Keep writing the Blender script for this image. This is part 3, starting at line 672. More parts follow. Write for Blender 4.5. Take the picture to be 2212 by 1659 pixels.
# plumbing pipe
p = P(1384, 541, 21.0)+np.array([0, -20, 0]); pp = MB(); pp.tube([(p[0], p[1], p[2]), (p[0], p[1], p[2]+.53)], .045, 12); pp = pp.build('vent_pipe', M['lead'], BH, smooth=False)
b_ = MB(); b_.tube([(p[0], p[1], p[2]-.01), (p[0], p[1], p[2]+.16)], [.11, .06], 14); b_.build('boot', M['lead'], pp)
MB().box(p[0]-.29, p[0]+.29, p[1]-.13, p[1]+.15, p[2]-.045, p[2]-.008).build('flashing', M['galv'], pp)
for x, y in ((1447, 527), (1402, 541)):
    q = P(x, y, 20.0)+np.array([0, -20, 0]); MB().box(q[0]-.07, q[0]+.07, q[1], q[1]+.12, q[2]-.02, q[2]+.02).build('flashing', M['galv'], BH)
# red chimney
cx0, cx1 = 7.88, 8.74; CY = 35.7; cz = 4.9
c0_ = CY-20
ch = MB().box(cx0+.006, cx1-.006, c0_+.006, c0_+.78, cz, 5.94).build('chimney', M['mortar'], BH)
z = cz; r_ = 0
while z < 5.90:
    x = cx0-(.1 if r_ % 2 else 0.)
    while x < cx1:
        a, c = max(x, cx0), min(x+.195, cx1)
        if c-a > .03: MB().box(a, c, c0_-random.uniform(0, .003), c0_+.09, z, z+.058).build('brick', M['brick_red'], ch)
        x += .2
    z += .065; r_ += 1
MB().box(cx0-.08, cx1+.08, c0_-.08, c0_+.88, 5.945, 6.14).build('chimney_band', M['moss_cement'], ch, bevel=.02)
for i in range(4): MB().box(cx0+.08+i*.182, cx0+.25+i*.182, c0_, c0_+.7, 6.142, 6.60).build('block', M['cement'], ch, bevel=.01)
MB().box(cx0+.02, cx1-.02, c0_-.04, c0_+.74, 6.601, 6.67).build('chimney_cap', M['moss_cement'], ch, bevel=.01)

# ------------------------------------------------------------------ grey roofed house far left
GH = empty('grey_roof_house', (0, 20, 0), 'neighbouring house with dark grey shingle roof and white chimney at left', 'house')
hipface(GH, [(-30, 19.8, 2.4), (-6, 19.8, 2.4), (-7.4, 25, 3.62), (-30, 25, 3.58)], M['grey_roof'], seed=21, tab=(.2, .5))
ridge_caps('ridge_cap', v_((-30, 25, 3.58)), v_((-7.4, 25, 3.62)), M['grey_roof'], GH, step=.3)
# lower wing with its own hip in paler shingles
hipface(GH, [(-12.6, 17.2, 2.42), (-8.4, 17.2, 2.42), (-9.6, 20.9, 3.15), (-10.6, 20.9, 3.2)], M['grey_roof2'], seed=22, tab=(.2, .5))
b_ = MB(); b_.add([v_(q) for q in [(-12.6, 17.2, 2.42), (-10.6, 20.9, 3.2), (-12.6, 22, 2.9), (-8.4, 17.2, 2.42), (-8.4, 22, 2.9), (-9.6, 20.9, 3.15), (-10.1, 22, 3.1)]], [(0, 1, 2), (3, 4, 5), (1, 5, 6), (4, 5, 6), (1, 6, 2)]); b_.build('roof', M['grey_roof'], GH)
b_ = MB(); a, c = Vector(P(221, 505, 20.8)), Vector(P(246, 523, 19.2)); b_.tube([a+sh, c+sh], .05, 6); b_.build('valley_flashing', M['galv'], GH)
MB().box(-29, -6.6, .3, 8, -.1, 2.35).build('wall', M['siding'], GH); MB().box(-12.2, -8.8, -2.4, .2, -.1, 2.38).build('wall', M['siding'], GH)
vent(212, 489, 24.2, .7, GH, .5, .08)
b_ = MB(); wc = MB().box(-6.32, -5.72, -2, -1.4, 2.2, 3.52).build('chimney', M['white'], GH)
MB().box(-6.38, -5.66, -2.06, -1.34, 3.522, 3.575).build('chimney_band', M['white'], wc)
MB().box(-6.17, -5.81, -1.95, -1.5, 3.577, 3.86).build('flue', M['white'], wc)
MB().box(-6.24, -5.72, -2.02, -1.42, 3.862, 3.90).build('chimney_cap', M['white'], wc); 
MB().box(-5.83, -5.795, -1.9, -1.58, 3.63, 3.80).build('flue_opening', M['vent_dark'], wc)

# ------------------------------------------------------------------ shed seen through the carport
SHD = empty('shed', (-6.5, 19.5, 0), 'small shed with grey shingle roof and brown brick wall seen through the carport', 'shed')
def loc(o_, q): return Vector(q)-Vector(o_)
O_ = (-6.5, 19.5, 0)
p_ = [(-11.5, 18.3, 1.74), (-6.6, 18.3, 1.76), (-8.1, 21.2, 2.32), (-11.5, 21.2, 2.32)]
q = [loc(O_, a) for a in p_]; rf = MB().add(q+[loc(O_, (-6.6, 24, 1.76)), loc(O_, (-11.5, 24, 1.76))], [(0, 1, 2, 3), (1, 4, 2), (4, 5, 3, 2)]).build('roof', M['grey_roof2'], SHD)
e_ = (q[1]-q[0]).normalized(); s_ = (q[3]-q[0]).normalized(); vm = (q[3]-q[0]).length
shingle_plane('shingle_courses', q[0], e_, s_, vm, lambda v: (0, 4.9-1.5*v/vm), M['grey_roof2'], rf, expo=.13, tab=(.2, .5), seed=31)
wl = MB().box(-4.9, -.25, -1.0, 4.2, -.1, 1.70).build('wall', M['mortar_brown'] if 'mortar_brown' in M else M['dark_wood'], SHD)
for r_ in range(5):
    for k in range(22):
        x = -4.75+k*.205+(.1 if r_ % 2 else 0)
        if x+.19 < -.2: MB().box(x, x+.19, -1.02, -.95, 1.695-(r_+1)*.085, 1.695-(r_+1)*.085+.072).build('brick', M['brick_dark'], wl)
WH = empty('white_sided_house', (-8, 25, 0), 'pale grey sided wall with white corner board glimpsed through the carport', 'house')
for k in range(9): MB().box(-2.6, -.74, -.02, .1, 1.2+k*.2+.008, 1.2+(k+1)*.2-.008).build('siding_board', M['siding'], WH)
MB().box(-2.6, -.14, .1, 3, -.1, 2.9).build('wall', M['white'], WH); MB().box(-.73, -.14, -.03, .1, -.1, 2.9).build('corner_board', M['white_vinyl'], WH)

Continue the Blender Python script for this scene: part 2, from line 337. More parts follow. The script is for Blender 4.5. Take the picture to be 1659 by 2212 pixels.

▶ WHAT THE TASK ASKS
Write out the records above again, keeping each one identical to the original.

▶ REPLY
Keep writing the Blender script for this image. This is part 3, starting at line 672. More parts follow. Write for Blender 4.5. Take the picture to be 2212 by 1659 pixels.
# plumbing pipe
p = P(1384, 541, 21.0)+np.array([0, -20, 0]); pp = MB(); pp.tube([(p[0], p[1], p[2]), (p[0], p[1], p[2]+.53)], .045, 12); pp = pp.build('vent_pipe', M['lead'], BH, smooth=False)
b_ = MB(); b_.tube([(p[0], p[1], p[2]-.01), (p[0], p[1], p[2]+.16)], [.11, .06], 14); b_.build('boot', M['lead'], pp)
MB().box(p[0]-.29, p[0]+.29, p[1]-.13, p[1]+.15, p[2]-.045, p[2]-.008).build('flashing', M['galv'], pp)
for x, y in ((1447, 527), (1402, 541)):
    q = P(x, y, 20.0)+np.array([0, -20, 0]); MB().box(q[0]-.07, q[0]+.07, q[1], q[1]+.12, q[2]-.02, q[2]+.02).build('flashing', M['galv'], BH)
# red chimney
cx0, cx1 = 7.88, 8.74; CY = 35.7; cz = 4.9
c0_ = CY-20
ch = MB().box(cx0+.006, cx1-.006, c0_+.006, c0_+.78, cz, 5.94).build('chimney', M['mortar'], BH)
z = cz; r_ = 0
while z < 5.90:
    x = cx0-(.1 if r_ % 2 else 0.)
    while x < cx1:
        a, c = max(x, cx0), min(x+.195, cx1)
        if c-a > .03: MB().box(a, c, c0_-random.uniform(0, .003), c0_+.09, z, z+.058).build('brick', M['brick_red'], ch)
        x += .2
    z += .065; r_ += 1
MB().box(cx0-.08, cx1+.08, c0_-.08, c0_+.88, 5.945, 6.14).build('chimney_band', M['moss_cement'], ch, bevel=.02)
for i in range(4): MB().box(cx0+.08+i*.182, cx0+.25+i*.182, c0_, c0_+.7, 6.142, 6.60).build('block', M['cement'], ch, bevel=.01)
MB().box(cx0+.02, cx1-.02, c0_-.04, c0_+.74, 6.601, 6.67).build('chimney_cap', M['moss_cement'], ch, bevel=.01)

# ------------------------------------------------------------------ grey roofed house far left
GH = empty('grey_roof_house', (0, 20, 0), 'neighbouring house with dark grey shingle roof and white chimney at left', 'house')
hipface(GH, [(-30, 19.8, 2.4), (-6, 19.8, 2.4), (-7.4, 25, 3.62), (-30, 25, 3.58)], M['grey_roof'], seed=21, tab=(.2, .5))
ridge_caps('ridge_cap', v_((-30, 25, 3.58)), v_((-7.4, 25, 3.62)), M['grey_roof'], GH, step=.3)
# lower wing with its own hip in paler shingles
hipface(GH, [(-12.6, 17.2, 2.42), (-8.4, 17.2, 2.42), (-9.6, 20.9, 3.15), (-10.6, 20.9, 3.2)], M['grey_roof2'], seed=22, tab=(.2, .5))
b_ = MB(); b_.add([v_(q) for q in [(-12.6, 17.2, 2.42), (-10.6, 20.9, 3.2), (-12.6, 22, 2.9), (-8.4, 17.2, 2.42), (-8.4, 22, 2.9), (-9.6, 20.9, 3.15), (-10.1, 22, 3.1)]], [(0, 1, 2), (3, 4, 5), (1, 5, 6), (4, 5, 6), (1, 6, 2)]); b_.build('roof', M['grey_roof'], GH)
b_ = MB(); a, c = Vector(P(221, 505, 20.8)), Vector(P(246, 523, 19.2)); b_.tube([a+sh, c+sh], .05, 6); b_.build('valley_flashing', M['galv'], GH)
MB().box(-29, -6.6, .3, 8, -.1, 2.35).build('wall', M['siding'], GH); MB().box(-12.2, -8.8, -2.4, .2, -.1, 2.38).build('wall', M['siding'], GH)
vent(212, 489, 24.2, .7, GH, .5, .08)
b_ = MB(); wc = MB().box(-6.32, -5.72, -2, -1.4, 2.2, 3.52).build('chimney', M['white'], GH)
MB().box(-6.38, -5.66, -2.06, -1.34, 3.522, 3.575).build('chimney_band', M['white'], wc)
MB().box(-6.17, -5.81, -1.95, -1.5, 3.577, 3.86).build('flue', M['white'], wc)
MB().box(-6.24, -5.72, -2.02, -1.42, 3.862, 3.90).build('chimney_cap', M['white'], wc); 
MB().box(-5.83, -5.795, -1.9, -1.58, 3.63, 3.80).build('flue_opening', M['vent_dark'], wc)

# ------------------------------------------------------------------ shed seen through the carport
SHD = empty('shed', (-6.5, 19.5, 0), 'small shed with grey shingle roof and brown brick wall seen through the carport', 'shed')
def loc(o_, q): return Vector(q)-Vector(o_)
O_ = (-6.5, 19.5, 0)
p_ = [(-11.5, 18.3, 1.74), (-6.6, 18.3, 1.76), (-8.1, 21.2, 2.32), (-11.5, 21.2, 2.32)]
q = [loc(O_, a) for a in p_]; rf = MB().add(q+[loc(O_, (-6.6, 24, 1.76)), loc(O_, (-11.5, 24, 1.76))], [(0, 1, 2, 3), (1, 4, 2), (4, 5, 3, 2)]).build('roof', M['grey_roof2'], SHD)
e_ = (q[1]-q[0]).normalized(); s_ = (q[3]-q[0]).normalized(); vm = (q[3]-q[0]).length
shingle_plane('shingle_courses', q[0], e_, s_, vm, lambda v: (0, 4.9-1.5*v/vm), M['grey_roof2'], rf, expo=.13, tab=(.2, .5), seed=31)
wl = MB().box(-4.9, -.25, -1.0, 4.2, -.1, 1.70).build('wall', M['mortar_brown'] if 'mortar_brown' in M else M['dark_wood'], SHD)
for r_ in range(5):
    for k in range(22):
        x = -4.75+k*.205+(.1 if r_ % 2 else 0)
        if x+.19 < -.2: MB().box(x, x+.19, -1.02, -.95, 1.695-(r_+1)*.085, 1.695-(r_+1)*.085+.072).build('brick', M['brick_dark'], wl)
WH = empty('white_sided_house', (-8, 25, 0), 'pale grey sided wall with white corner board glimpsed through the carport', 'house')
for k in range(9): MB().box(-2.6, -.74, -.02, .1, 1.2+k*.2+.008, 1.2+(k+1)*.2-.008).build('siding_board', M['siding'], WH)
MB().box(-2.6, -.14, .1, 3, -.1, 2.9).build('wall', M['white'], WH); MB().box(-.73, -.14, -.03, .1, -.1, 2.9).build('corner_board', M['white_vinyl'], WH)

Continue the Blender Python script for this scene: part 2, from line 337. More parts follow. The script is for Blender 4.5. Take the picture to be 1659 by 2212 pixels.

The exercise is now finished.